Başbakan Ahmet Davutoğlu gazetecilerin gündemle ilgili sorularını yanıtladı.

Davutoğlu’na zorunlu din dersleriyle ilgili AİHM’in verdiği karar ve Kürtçe eğitim vereceği iddia edilen okulların mühürlenmesi konuları soruldu.

Davutoğlu'nun açıklamalarından satır başları şöyle:

AİHM kararıyla ilgili müfredat ve ders kitaplarında bir değişikliğe gidilecek mi? Öğrencilere din dersinden çekilme hakkı tanınacak mı?

AİHM kararının detaylarını inceleyeceğiz. Biz AİHM kararlarına ön yargılı yaklaşmayız. Ama AİHM kararlarının farklı nasıl kararlar verildiği de malum. Bazı ülkelerde bırakınız Türkiye 'de din kültürü ahlak dersi, bazı ülkelerde öğrenciler kiliseye götürülüyor.
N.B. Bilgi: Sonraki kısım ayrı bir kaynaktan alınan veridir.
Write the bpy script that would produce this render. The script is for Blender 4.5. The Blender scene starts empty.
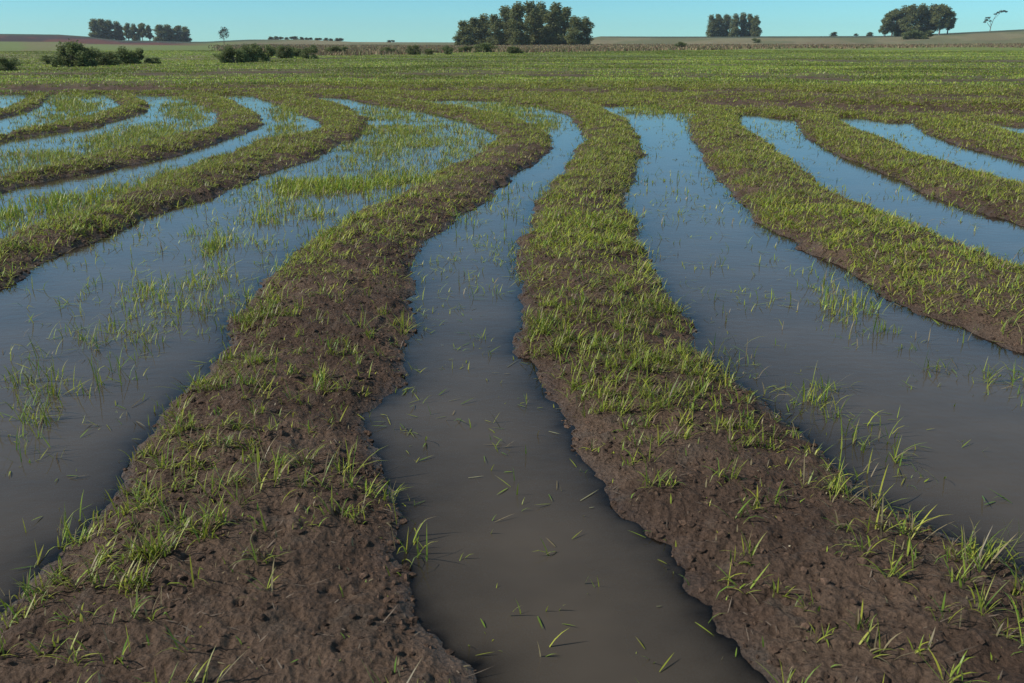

Bütün bu uygulamaları göz ardı edip de Türkiye'de bunu dini baskı amacı gibi yansıtma çabalarını kabul etmemiz mümkün değil.
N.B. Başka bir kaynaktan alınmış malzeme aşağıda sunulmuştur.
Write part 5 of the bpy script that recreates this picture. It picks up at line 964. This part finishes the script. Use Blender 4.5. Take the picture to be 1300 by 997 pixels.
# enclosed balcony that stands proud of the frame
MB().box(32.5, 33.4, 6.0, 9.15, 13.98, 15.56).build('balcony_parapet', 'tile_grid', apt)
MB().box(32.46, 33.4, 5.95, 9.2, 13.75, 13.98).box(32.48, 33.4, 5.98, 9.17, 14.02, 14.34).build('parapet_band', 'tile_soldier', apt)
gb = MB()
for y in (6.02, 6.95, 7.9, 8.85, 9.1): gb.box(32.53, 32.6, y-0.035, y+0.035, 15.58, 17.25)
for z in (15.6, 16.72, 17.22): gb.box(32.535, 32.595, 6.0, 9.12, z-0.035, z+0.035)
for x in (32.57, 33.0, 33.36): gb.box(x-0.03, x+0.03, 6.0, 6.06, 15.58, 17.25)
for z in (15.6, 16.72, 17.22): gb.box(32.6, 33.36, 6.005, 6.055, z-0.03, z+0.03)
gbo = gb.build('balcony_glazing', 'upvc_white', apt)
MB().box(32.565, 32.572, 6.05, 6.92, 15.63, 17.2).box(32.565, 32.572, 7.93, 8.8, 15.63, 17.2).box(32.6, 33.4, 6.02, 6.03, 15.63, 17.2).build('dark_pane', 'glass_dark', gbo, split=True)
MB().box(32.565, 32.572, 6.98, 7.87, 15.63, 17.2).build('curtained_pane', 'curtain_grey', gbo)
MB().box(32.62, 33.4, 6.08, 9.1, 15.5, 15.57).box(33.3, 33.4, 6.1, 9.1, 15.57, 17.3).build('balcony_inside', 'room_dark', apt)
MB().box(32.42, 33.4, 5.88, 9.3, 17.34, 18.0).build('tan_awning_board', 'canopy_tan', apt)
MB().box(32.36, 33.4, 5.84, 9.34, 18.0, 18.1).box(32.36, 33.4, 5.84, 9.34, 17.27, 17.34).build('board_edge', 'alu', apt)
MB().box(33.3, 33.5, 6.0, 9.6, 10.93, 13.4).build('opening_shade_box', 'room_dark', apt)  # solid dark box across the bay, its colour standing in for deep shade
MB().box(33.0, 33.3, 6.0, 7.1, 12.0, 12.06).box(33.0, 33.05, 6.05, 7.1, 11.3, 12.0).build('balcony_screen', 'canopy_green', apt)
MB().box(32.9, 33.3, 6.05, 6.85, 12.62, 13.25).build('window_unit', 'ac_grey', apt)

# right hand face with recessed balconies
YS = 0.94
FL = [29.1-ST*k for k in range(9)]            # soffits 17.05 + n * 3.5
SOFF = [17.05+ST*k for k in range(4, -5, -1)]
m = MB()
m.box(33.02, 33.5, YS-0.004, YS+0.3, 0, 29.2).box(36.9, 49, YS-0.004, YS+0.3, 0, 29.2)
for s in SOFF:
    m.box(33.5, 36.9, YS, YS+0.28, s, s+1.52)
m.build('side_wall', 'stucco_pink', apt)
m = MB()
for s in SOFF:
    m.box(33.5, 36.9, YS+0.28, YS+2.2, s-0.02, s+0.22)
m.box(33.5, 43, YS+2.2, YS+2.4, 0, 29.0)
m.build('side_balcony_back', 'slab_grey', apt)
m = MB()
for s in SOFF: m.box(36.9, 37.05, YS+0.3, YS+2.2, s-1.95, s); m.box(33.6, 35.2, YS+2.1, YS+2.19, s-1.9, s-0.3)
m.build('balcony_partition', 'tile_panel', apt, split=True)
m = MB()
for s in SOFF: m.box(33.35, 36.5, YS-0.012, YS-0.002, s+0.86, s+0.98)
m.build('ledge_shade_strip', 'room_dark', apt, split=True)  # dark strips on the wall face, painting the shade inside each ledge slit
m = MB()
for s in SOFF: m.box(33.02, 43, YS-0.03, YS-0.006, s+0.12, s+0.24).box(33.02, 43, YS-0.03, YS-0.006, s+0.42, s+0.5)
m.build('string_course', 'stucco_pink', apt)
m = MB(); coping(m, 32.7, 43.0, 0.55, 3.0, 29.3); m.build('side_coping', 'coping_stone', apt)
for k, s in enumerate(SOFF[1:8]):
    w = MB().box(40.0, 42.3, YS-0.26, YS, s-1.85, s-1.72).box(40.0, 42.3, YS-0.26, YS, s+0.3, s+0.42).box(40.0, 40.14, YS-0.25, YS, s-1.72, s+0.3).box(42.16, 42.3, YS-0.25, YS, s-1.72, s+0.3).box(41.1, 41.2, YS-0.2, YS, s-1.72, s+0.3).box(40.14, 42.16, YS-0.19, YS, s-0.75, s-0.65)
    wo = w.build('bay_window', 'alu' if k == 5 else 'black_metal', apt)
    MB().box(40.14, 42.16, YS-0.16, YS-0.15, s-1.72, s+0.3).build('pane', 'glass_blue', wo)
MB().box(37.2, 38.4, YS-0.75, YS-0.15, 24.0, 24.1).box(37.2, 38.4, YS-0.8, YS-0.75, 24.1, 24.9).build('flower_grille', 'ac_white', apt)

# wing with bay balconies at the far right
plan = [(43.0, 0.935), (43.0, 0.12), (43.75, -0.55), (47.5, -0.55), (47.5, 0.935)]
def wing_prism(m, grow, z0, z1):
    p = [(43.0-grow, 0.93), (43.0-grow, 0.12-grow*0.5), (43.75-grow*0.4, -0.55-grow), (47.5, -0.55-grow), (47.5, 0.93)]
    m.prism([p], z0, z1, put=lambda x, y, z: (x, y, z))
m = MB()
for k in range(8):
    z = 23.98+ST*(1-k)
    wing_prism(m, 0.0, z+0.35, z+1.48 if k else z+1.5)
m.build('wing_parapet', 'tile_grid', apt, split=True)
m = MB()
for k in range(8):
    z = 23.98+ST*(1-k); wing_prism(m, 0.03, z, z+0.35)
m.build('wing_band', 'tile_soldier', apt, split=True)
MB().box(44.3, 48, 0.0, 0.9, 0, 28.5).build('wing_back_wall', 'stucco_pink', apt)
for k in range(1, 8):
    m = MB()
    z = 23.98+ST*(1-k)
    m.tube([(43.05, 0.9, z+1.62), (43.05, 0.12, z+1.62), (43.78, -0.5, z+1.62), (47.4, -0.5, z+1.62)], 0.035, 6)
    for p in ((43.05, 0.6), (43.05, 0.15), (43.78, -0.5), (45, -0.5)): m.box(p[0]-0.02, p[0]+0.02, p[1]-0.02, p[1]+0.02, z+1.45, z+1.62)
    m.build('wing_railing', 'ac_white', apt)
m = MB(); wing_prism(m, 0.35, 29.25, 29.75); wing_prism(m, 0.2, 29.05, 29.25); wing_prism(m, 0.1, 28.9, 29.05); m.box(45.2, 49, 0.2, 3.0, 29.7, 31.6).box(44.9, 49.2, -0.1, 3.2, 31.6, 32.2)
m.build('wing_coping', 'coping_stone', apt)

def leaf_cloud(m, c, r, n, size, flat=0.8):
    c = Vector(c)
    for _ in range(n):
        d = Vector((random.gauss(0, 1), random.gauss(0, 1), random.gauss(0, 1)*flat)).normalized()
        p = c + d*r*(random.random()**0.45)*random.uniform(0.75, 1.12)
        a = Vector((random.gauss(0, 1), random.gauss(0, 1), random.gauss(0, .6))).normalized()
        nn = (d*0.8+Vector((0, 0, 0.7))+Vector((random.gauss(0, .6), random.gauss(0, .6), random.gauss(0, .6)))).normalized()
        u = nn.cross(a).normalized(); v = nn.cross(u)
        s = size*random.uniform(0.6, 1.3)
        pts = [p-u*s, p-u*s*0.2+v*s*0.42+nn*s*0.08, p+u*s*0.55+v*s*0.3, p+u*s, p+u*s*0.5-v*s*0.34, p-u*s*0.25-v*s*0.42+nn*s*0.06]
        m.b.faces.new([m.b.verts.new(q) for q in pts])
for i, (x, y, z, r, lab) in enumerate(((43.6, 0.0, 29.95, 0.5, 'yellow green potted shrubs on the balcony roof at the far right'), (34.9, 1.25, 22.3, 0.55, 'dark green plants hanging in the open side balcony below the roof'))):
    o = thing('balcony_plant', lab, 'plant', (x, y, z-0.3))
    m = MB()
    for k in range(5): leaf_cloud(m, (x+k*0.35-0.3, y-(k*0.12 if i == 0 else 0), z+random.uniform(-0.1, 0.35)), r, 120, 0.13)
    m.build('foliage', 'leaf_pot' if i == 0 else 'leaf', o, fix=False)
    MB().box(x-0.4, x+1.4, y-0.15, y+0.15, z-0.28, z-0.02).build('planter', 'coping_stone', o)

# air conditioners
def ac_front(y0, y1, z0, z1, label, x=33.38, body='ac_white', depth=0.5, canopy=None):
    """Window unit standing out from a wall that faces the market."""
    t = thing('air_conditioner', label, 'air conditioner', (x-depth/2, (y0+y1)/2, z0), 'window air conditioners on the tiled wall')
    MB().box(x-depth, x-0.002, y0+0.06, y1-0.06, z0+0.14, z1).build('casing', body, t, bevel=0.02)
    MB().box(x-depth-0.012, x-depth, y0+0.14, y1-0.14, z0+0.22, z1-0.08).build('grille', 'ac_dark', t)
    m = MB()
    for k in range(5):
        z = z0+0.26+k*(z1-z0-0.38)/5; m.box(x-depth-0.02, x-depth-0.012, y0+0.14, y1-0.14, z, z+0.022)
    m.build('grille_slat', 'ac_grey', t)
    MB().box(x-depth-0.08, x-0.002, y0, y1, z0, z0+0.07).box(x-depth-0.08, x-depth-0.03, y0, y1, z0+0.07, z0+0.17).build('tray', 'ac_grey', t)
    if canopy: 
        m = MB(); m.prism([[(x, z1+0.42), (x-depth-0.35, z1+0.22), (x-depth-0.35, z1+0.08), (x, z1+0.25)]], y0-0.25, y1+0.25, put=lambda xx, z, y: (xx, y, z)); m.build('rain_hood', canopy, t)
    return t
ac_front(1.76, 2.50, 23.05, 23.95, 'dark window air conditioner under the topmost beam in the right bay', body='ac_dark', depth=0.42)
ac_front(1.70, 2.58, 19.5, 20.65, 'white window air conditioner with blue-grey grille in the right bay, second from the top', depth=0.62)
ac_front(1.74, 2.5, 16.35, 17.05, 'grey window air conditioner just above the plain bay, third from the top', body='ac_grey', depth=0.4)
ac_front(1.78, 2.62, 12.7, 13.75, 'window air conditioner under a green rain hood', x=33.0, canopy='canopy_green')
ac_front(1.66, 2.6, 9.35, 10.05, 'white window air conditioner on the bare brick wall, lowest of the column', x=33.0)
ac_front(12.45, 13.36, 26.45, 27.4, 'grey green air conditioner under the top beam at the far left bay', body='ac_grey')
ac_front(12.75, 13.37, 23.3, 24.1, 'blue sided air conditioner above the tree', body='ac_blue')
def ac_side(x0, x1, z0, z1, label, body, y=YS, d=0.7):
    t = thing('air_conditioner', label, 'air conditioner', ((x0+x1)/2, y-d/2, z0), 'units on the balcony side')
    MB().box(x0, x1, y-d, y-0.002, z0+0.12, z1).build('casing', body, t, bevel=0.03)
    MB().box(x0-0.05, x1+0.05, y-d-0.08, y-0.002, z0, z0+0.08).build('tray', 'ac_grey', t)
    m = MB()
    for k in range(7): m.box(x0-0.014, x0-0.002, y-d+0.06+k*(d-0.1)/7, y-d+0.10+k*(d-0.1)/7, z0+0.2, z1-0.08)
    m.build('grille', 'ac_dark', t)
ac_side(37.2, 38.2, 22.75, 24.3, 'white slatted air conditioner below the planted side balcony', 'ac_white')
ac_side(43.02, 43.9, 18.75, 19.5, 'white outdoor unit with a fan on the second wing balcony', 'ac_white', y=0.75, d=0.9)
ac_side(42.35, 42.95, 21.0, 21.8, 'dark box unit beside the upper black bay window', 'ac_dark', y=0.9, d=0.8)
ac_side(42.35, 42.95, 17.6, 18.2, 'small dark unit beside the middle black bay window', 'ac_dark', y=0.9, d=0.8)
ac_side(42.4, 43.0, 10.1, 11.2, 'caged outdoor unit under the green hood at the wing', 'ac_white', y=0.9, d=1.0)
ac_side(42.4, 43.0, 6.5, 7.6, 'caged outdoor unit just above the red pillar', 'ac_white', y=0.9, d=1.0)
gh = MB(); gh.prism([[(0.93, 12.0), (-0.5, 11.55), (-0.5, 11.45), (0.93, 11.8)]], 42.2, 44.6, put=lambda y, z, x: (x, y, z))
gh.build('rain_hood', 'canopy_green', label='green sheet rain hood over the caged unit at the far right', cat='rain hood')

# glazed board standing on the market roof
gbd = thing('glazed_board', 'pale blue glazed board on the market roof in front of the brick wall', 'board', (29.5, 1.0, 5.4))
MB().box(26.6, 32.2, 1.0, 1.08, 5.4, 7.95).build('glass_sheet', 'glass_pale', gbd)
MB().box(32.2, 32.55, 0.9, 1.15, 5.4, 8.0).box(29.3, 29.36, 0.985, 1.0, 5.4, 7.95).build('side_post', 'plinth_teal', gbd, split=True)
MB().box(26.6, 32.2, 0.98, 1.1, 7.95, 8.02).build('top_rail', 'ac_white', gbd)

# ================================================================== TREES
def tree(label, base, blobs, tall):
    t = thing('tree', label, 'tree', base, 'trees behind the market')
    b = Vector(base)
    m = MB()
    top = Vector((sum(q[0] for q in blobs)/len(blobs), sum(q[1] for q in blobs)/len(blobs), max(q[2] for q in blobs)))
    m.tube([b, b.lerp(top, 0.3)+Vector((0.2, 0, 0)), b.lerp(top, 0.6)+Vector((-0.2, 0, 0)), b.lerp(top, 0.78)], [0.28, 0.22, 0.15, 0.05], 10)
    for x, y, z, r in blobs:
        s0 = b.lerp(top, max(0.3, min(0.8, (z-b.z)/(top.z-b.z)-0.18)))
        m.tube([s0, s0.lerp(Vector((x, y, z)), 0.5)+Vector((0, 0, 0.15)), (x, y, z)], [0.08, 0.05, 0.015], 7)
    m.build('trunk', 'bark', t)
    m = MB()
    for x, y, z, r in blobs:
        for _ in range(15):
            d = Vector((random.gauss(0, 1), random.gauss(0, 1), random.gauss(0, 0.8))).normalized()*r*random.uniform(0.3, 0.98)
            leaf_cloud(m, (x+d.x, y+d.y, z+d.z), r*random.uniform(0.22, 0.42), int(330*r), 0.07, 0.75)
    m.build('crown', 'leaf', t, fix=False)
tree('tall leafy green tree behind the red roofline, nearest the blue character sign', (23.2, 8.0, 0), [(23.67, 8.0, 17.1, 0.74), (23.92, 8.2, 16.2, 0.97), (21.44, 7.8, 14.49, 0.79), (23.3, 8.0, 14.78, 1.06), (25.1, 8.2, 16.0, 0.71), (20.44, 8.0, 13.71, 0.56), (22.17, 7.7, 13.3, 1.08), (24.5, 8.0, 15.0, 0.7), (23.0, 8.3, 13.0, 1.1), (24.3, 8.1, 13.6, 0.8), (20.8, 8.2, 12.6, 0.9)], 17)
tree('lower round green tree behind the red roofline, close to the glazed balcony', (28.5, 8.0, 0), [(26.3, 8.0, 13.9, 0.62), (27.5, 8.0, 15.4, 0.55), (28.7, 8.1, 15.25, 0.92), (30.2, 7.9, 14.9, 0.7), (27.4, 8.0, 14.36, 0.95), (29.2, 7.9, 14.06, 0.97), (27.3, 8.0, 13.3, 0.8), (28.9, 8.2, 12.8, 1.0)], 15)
Hele hele Türkiye'nin çevresindeki gelişmelere baktığınızda bu Türkiye için elzemdir. Eğer devlet, dini telakki ailede öğrenilir. Ama doğru ve sağlam bir dini bilgi eğitimle verilmezse, işte çevremizdeki radikalleşmenin kaynağını teşkil eden düzensiz dini bilgiyi denetleme imkanı kalmaz.
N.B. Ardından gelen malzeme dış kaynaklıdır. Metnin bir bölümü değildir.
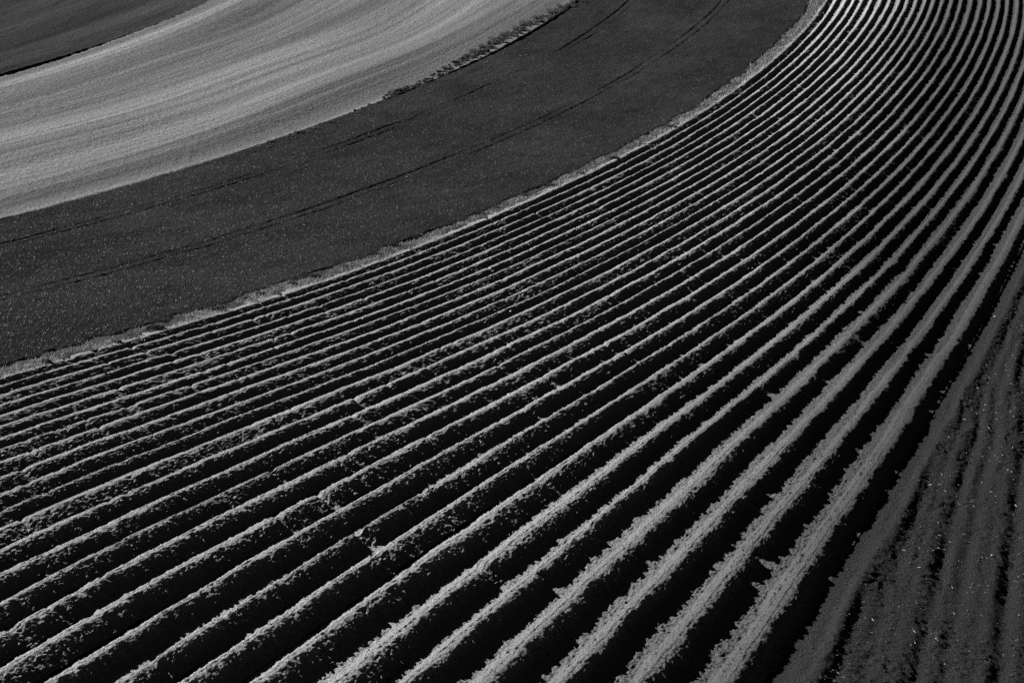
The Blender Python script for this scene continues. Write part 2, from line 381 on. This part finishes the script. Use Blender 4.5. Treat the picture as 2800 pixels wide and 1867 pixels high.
# young crop, standing a hand high, with the sprayer's wheel lines left open
TRAMS = (-23.39, -22.45, -12.22, -11.3)
def tram(u, V):
    k = 0
    for i, b in enumerate(TRAMS):
        m = (u - b) * 2 + .25 * vn(V / 25, u * 0, 31 + i); str_ = np.clip(.62 + .7 * vn(V / 14, u * 0, 36 + i), 0, 1) * (1. if i % 2 == 0 else .75)
        k = np.maximum(k, np.exp(-(m / .25) ** 4) * str_)
    return k
HX, HY = from_photo(1090, 322)
def crop_height(u, V, X, Y):
    z = .20 + .05 * vn(X / 6, Y / 6, 41) + clods(X, Y, 43, (1.1, .55, .3), (.035, .05, .05))
    z = z - .18 * tram(u, V)
    hole = np.exp(-(((X - HX) * .8 + (Y - HY) * .12) / 2.0) ** 2 - (((Y - HY) - .1 * (X - HX)) / 2.4) ** 2)
    z = z - .4 * np.clip(hole * 1.6, 0, 1)
    e = verge_edge(V.ravel()).reshape(V.shape) if V.ndim > 1 else verge_edge(V)
    w = sstep(0, .35, e - u) * sstep(0, .2, u + 29.78)
    return z * w - .06 * (1 - w)
_us = np.concatenate([np.linspace(-29.85, -1.9, 130), np.linspace(-1.85, -.7, 16)])
for b in TRAMS: _us = np.concatenate([_us, b + np.linspace(-.32, .32, 9)])
field_grid('crop_field', np.unique(np.round(_us, 4)), 55, 372, 3.3, crop_height, M['crop_ground'])

# pale harrowed field beyond, and the dark field in the far corner
# gentle rises and hollows of the pale field: place in the photograph, slope towards (+) or away from (-) the sun, half width, half length in metres
SWELLS = [(1240, 60, .20, 9, 45), (1060, 225, -.17, 10, 45), (640, 180, .07, 9, 40), (705, 25, -.16, 8, 30), (120, 205, .07, 9, 35), (220, 400, -.08, 9, 45), (200, 545, .08, 7, 30), (850, 330, -.07, 8, 40)]
def tilth_height(u, V, X, Y):
    sw = 0
    for (px, py, a, hw, hl) in SWELLS:
        uc, vc = [float(q[0]) for q in uv_of(*from_photo(px, py))]; m = (u - uc) * 1.6; sw = sw + a * m * np.exp(-(m / hw) ** 2 - ((V - vc) / hl) ** 2)
    z = .25 * vn(X / 22, Y / 30, 201) + .012 * np.sin(u * 2 * 2 * math.pi / 1.5)
    z = z + clods(X, Y, 210, (1.3, .6, .32), (.03, .05, .05), 1 + .6 * vn(X / 9, Y / 9, 214))
    for b, a in ((-44.1, .10), (-52.5, .12), (-58.7, .08), (-66.2, .10), (-37.6, .08), (-73.0, .09)):
        m = (u - b) * 2 + .3 * vn(V / 40, u * 0, 33); z = z - a * np.exp(-(m / .35) ** 2) + a * .5 * np.exp(-((m + .8) / .4) ** 2)
    return z + sw * sstep(-30., -34., u) - .3 * sstep(-29.9, -29.6, u)
field_grid('harrowed_field', np.linspace(-81.6, -29.6, 150), 90, 350, 2.4, tilth_height, M['tilth'])
field_grid('far_field', np.linspace(-150, -81.2, 90), 100, 330, 3.2, lambda u, V, X, Y: .10 * sstep(-81.2, -82.4, u) - .02 + 1.3 * vn(u * 2 / 26, V / 110, 301) * sstep(-82, -94, u) + clods(X, Y, 310, (2., .9, .5), (.06, .08, .06)), M['far_crop'])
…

Ateistler tarafından kabul edilen bir gerçek olan, inanç sistemi olarak da yaşamıştır. Burada din kültürü ve ahlak dersine Türkiye'de duyulan ihtiyaç, başka ülkelere göre farklı olabilir. Hiçbir insana dini gerekçelerle baskı yapılamaz.

Ben nasıl marksist değilsem ama marksizmi bilmem, bir ateistin dahi din kültürü bilgisi sahibi olması zarurettir.

Türkiye'de ve Ortadoğu ’da, Balkanlar’da hiçbir sosyal olayı din olgusu dışında anlamak mümkün değil, gelişmeleri görüyorsunuz. Çevremizdeki ülkelerde doğru bir din kültürü, dinleri karşılıklı anlayışa dayanan şekilde öğretilmiş olsaydı bazı olaylar yaşanmazdı.

Mesele burada müfredattır. Ben böyle bir baskı unsuru görmedim. Varsa konuşulabilir, tartışılabilir.

Kürtçe eğitim için okullar açıldı, valilikler tarafından kapatıldı. Diyarbakır’da bir okulun mührü söküldü. Ne söylersiniz?

Bu olayın üç boyutu var. Bizim herhangi bir Türkiye'de konuşulan dile ön yargılı yaklaşmadığımızı herkes bilir. Bundan çok değil 10 sene önce Kürtçe yayın yapan ulusal kanal, seçmeli ders olan okullar, öğretmen yetiştiren üniversite bölümleri olacak denseydi kimse

Kürtçe bizim güzel Türkçemiz gibi, bir dilimizdir. Birçok başka lehçe ve diller gibi. Her birisi saygındır, her birisi azizdir. Çünkü insanlar arasında o dilin aktarılma kullanılması önemlidir. Muhabbetle konuştuğumuzda her dil güzeldir.

Bu konuda da devrimsel adımlar attık. Bu sene yeni bir dönem başlıyor. İlk defa Kürtçe öğretmen görevlendirilecek. Bu adımları atarken, bazı çevrelerin sanki bu çevrelerin onların baskısıyla atılıyor gibi kamu düzenini bozacak şekilde adımlar atması kabul edilemez.

Nasıl Kürtçe saygınsa, hepimiz bunu biliyorsak, bütün kurumlar da bilmelidir ki türkiye bir hukuk devletidir ve kamu düzeni esastır. Okul açmanın da bir prosedürü var. Ama herhangi bir benim çözümün tek çözümdür diyerek, dayatmayı yapamaz. Buna da izin vermeyiz.

Üçüncü boyut ise, okullarımıza yönelik molotoflu saldırılar şiddettir, terördür. Siz hem özgürlükten bahsedeceksiniz bir de yetmeyecek eğitim amacıyla oraya giden öğrencilerin öğretmenlerin hayatını riske ederek bazı okullara molotof atacaksınız. En fazla o bölgede yaşayan çok samimi vatandaşlarımızın çocukları etkilenir.